# WORK INSTRUCTIONS:
Repeat the entire listing exactly as written.

+++

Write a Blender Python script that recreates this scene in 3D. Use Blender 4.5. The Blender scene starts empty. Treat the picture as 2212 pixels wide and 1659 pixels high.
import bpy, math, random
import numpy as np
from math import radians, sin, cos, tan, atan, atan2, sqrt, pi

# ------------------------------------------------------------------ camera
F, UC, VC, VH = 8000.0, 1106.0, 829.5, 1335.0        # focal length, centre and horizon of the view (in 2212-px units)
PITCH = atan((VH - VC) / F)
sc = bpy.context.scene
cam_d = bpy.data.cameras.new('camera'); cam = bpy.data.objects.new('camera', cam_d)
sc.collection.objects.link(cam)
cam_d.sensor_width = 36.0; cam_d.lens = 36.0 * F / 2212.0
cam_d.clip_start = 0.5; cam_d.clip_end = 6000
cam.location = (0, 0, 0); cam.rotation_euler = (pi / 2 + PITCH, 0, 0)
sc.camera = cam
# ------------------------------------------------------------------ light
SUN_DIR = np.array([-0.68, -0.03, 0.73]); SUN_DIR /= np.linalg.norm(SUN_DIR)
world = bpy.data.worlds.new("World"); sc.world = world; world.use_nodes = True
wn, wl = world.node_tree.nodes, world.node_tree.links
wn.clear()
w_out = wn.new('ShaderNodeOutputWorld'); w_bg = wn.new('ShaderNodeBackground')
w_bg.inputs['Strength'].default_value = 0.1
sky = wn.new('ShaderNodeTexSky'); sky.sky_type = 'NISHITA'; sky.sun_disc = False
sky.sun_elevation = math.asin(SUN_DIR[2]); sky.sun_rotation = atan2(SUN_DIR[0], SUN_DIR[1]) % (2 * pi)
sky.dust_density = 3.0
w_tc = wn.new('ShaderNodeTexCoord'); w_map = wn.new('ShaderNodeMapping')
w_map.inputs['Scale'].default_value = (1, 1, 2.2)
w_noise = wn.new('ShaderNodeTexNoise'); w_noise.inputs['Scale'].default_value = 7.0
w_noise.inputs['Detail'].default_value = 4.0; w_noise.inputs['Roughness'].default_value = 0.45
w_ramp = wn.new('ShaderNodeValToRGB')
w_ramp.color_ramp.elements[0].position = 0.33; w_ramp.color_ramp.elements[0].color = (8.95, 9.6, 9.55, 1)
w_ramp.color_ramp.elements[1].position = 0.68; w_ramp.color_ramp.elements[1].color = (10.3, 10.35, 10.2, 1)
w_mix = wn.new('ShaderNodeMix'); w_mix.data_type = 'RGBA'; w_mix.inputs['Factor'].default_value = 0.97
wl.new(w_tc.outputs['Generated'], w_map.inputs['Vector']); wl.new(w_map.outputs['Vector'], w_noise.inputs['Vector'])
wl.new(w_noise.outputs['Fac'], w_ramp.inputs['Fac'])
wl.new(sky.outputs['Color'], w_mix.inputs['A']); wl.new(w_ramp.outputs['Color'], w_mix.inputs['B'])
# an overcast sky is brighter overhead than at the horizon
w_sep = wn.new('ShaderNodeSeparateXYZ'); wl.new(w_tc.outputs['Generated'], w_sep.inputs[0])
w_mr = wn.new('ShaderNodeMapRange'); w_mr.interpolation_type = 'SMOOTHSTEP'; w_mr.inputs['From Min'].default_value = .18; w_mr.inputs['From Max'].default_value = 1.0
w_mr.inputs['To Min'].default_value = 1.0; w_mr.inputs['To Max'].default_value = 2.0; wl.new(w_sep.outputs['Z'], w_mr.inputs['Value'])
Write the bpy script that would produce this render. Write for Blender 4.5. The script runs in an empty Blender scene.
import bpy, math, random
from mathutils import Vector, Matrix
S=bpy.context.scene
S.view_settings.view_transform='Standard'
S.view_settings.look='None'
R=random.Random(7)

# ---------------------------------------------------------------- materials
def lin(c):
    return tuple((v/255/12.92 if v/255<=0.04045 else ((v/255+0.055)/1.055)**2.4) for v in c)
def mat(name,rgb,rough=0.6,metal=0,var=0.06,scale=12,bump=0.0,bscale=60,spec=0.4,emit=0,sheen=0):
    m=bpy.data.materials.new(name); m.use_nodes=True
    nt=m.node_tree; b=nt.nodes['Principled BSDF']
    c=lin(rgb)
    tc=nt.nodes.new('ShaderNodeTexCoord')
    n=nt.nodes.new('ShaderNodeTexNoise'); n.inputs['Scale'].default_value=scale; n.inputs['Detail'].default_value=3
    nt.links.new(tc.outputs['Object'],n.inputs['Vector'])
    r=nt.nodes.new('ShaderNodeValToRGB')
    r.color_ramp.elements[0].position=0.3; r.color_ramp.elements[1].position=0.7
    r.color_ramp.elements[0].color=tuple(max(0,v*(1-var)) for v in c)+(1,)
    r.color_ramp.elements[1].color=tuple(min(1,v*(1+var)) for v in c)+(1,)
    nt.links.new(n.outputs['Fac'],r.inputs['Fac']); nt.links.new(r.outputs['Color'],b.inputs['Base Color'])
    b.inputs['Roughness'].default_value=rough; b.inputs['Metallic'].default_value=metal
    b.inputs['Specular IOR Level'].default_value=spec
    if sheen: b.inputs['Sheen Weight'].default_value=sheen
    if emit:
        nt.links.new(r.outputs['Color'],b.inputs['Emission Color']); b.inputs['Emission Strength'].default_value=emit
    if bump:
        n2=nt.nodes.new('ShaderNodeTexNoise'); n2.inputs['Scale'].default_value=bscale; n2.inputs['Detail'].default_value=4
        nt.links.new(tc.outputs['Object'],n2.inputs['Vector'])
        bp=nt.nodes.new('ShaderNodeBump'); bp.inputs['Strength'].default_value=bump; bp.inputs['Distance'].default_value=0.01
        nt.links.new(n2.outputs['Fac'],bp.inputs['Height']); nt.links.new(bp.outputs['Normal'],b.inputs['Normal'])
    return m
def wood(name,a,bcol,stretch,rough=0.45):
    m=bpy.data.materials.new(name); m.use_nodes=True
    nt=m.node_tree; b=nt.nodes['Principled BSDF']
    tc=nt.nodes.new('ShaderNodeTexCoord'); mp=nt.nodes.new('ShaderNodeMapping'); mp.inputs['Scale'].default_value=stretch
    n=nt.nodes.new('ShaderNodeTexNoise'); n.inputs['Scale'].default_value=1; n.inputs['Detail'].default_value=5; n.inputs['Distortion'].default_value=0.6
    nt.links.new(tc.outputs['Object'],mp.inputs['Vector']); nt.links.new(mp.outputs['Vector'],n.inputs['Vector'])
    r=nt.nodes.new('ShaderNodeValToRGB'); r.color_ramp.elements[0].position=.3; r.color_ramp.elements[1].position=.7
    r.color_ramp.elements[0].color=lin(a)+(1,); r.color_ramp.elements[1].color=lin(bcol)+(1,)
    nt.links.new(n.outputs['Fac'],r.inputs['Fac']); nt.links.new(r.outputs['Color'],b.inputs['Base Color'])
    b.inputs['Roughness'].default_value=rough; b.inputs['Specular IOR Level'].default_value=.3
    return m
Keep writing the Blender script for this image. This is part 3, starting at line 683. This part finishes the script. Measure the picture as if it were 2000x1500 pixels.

+++

# TASK SOLUTION:
Write a Blender Python script that recreates this scene in 3D. Use Blender 4.5. The Blender scene starts empty. Treat the picture as 2212 pixels wide and 1659 pixels high.
import bpy, math, random
import numpy as np
from math import radians, sin, cos, tan, atan, atan2, sqrt, pi

# ------------------------------------------------------------------ camera
F, UC, VC, VH = 8000.0, 1106.0, 829.5, 1335.0        # focal length, centre and horizon of the view (in 2212-px units)
PITCH = atan((VH - VC) / F)
sc = bpy.context.scene
cam_d = bpy.data.cameras.new('camera'); cam = bpy.data.objects.new('camera', cam_d)
sc.collection.objects.link(cam)
cam_d.sensor_width = 36.0; cam_d.lens = 36.0 * F / 2212.0
cam_d.clip_start = 0.5; cam_d.clip_end = 6000
cam.location = (0, 0, 0); cam.rotation_euler = (pi / 2 + PITCH, 0, 0)
sc.camera = cam
# ------------------------------------------------------------------ light
SUN_DIR = np.array([-0.68, -0.03, 0.73]); SUN_DIR /= np.linalg.norm(SUN_DIR)
world = bpy.data.worlds.new("World"); sc.world = world; world.use_nodes = True
wn, wl = world.node_tree.nodes, world.node_tree.links
wn.clear()
w_out = wn.new('ShaderNodeOutputWorld'); w_bg = wn.new('ShaderNodeBackground')
w_bg.inputs['Strength'].default_value = 0.1
sky = wn.new('ShaderNodeTexSky'); sky.sky_type = 'NISHITA'; sky.sun_disc = False
sky.sun_elevation = math.asin(SUN_DIR[2]); sky.sun_rotation = atan2(SUN_DIR[0], SUN_DIR[1]) % (2 * pi)
sky.dust_density = 3.0
w_tc = wn.new('ShaderNodeTexCoord'); w_map = wn.new('ShaderNodeMapping')
w_map.inputs['Scale'].default_value = (1, 1, 2.2)
w_noise = wn.new('ShaderNodeTexNoise'); w_noise.inputs['Scale'].default_value = 7.0
w_noise.inputs['Detail'].default_value = 4.0; w_noise.inputs['Roughness'].default_value = 0.45
w_ramp = wn.new('ShaderNodeValToRGB')
w_ramp.color_ramp.elements[0].position = 0.33; w_ramp.color_ramp.elements[0].color = (8.95, 9.6, 9.55, 1)
w_ramp.color_ramp.elements[1].position = 0.68; w_ramp.color_ramp.elements[1].color = (10.3, 10.35, 10.2, 1)
w_mix = wn.new('ShaderNodeMix'); w_mix.data_type = 'RGBA'; w_mix.inputs['Factor'].default_value = 0.97
wl.new(w_tc.outputs['Generated'], w_map.inputs['Vector']); wl.new(w_map.outputs['Vector'], w_noise.inputs['Vector'])
wl.new(w_noise.outputs['Fac'], w_ramp.inputs['Fac'])
wl.new(sky.outputs['Color'], w_mix.inputs['A']); wl.new(w_ramp.outputs['Color'], w_mix.inputs['B'])
# an overcast sky is brighter overhead than at the horizon
w_sep = wn.new('ShaderNodeSeparateXYZ'); wl.new(w_tc.outputs['Generated'], w_sep.inputs[0])
w_mr = wn.new('ShaderNodeMapRange'); w_mr.interpolation_type = 'SMOOTHSTEP'; w_mr.inputs['From Min'].default_value = .18; w_mr.inputs['From Max'].default_value = 1.0
w_mr.inputs['To Min'].default_value = 1.0; w_mr.inputs['To Max'].default_value = 2.0; wl.new(w_sep.outputs['Z'], w_mr.inputs['Value'])
Write the bpy script that would produce this render. Write for Blender 4.5. The script runs in an empty Blender scene.
import bpy, math, random
from mathutils import Vector, Matrix
S=bpy.context.scene
S.view_settings.view_transform='Standard'
S.view_settings.look='None'
R=random.Random(7)

# ---------------------------------------------------------------- materials
def lin(c):
    return tuple((v/255/12.92 if v/255<=0.04045 else ((v/255+0.055)/1.055)**2.4) for v in c)
def mat(name,rgb,rough=0.6,metal=0,var=0.06,scale=12,bump=0.0,bscale=60,spec=0.4,emit=0,sheen=0):
    m=bpy.data.materials.new(name); m.use_nodes=True
    nt=m.node_tree; b=nt.nodes['Principled BSDF']
    c=lin(rgb)
    tc=nt.nodes.new('ShaderNodeTexCoord')
    n=nt.nodes.new('ShaderNodeTexNoise'); n.inputs['Scale'].default_value=scale; n.inputs['Detail'].default_value=3
    nt.links.new(tc.outputs['Object'],n.inputs['Vector'])
    r=nt.nodes.new('ShaderNodeValToRGB')
    r.color_ramp.elements[0].position=0.3; r.color_ramp.elements[1].position=0.7
    r.color_ramp.elements[0].color=tuple(max(0,v*(1-var)) for v in c)+(1,)
    r.color_ramp.elements[1].color=tuple(min(1,v*(1+var)) for v in c)+(1,)
    nt.links.new(n.outputs['Fac'],r.inputs['Fac']); nt.links.new(r.outputs['Color'],b.inputs['Base Color'])
    b.inputs['Roughness'].default_value=rough; b.inputs['Metallic'].default_value=metal
    b.inputs['Specular IOR Level'].default_value=spec
    if sheen: b.inputs['Sheen Weight'].default_value=sheen
    if emit:
        nt.links.new(r.outputs['Color'],b.inputs['Emission Color']); b.inputs['Emission Strength'].default_value=emit
    if bump:
        n2=nt.nodes.new('ShaderNodeTexNoise'); n2.inputs['Scale'].default_value=bscale; n2.inputs['Detail'].default_value=4
        nt.links.new(tc.outputs['Object'],n2.inputs['Vector'])
        bp=nt.nodes.new('ShaderNodeBump'); bp.inputs['Strength'].default_value=bump; bp.inputs['Distance'].default_value=0.01
        nt.links.new(n2.outputs['Fac'],bp.inputs['Height']); nt.links.new(bp.outputs['Normal'],b.inputs['Normal'])
    return m
def wood(name,a,bcol,stretch,rough=0.45):
    m=bpy.data.materials.new(name); m.use_nodes=True
    nt=m.node_tree; b=nt.nodes['Principled BSDF']
    tc=nt.nodes.new('ShaderNodeTexCoord'); mp=nt.nodes.new('ShaderNodeMapping'); mp.inputs['Scale'].default_value=stretch
    n=nt.nodes.new('ShaderNodeTexNoise'); n.inputs['Scale'].default_value=1; n.inputs['Detail'].default_value=5; n.inputs['Distortion'].default_value=0.6
    nt.links.new(tc.outputs['Object'],mp.inputs['Vector']); nt.links.new(mp.outputs['Vector'],n.inputs['Vector'])
    r=nt.nodes.new('ShaderNodeValToRGB'); r.color_ramp.elements[0].position=.3; r.color_ramp.elements[1].position=.7
    r.color_ramp.elements[0].color=lin(a)+(1,); r.color_ramp.elements[1].color=lin(bcol)+(1,)
    nt.links.new(n.outputs['Fac'],r.inputs['Fac']); nt.links.new(r.outputs['Color'],b.inputs['Base Color'])
    b.inputs['Roughness'].default_value=rough; b.inputs['Specular IOR Level'].default_value=.3
    return m
Keep writing the Blender script for this image. This is part 3, starting at line 683. This part finishes the script. Measure the picture as if it were 2000x1500 pixels.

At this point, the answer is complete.